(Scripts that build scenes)
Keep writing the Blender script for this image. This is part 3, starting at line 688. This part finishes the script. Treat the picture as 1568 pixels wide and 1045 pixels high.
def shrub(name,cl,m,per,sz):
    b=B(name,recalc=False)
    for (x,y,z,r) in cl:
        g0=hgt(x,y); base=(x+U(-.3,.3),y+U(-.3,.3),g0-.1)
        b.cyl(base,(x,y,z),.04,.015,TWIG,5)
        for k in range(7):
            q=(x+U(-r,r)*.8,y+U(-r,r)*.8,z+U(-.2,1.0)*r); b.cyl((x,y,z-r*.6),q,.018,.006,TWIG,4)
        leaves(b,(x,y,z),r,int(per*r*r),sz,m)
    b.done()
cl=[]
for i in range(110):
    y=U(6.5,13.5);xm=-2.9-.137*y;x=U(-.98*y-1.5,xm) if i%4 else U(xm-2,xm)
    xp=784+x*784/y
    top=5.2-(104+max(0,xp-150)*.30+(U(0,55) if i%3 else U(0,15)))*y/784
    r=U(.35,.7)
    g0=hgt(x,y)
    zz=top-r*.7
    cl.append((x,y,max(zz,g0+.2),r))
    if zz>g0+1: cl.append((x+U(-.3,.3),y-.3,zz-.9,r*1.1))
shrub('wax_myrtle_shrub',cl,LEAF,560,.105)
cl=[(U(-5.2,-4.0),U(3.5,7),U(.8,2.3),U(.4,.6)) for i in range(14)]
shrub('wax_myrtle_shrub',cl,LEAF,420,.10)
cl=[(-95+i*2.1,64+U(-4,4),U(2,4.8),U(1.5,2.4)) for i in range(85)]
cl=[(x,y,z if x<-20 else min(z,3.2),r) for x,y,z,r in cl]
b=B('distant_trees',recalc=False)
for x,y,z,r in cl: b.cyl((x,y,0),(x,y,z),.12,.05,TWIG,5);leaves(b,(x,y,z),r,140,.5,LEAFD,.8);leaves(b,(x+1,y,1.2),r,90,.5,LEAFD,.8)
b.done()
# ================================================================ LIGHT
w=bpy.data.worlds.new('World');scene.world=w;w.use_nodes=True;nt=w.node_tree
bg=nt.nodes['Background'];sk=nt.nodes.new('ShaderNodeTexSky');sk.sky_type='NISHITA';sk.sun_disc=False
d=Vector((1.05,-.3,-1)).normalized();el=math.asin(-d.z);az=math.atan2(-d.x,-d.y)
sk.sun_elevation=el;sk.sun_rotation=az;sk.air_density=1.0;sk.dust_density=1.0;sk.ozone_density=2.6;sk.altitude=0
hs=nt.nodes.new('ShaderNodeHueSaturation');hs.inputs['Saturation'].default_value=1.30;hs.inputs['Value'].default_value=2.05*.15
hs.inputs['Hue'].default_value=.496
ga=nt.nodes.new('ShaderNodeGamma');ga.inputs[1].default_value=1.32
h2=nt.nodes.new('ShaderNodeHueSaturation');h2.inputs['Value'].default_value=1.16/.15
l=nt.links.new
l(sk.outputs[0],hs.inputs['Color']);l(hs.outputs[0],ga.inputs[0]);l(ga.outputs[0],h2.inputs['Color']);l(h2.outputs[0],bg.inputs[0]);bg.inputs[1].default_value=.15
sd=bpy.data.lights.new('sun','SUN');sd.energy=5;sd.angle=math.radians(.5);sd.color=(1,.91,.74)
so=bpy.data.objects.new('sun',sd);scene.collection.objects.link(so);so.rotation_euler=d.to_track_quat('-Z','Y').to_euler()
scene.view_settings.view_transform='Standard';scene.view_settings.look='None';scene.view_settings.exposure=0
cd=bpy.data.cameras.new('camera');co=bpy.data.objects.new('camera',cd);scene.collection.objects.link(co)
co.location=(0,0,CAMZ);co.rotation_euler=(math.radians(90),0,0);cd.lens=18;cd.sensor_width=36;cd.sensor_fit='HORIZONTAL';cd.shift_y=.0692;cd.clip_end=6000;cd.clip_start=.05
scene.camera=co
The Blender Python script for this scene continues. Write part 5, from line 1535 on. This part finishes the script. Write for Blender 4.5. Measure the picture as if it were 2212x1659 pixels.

The task: Each line that contains the string "picture" counts once; report how many such lines the entries have, giving only the number.

Solved problem: 2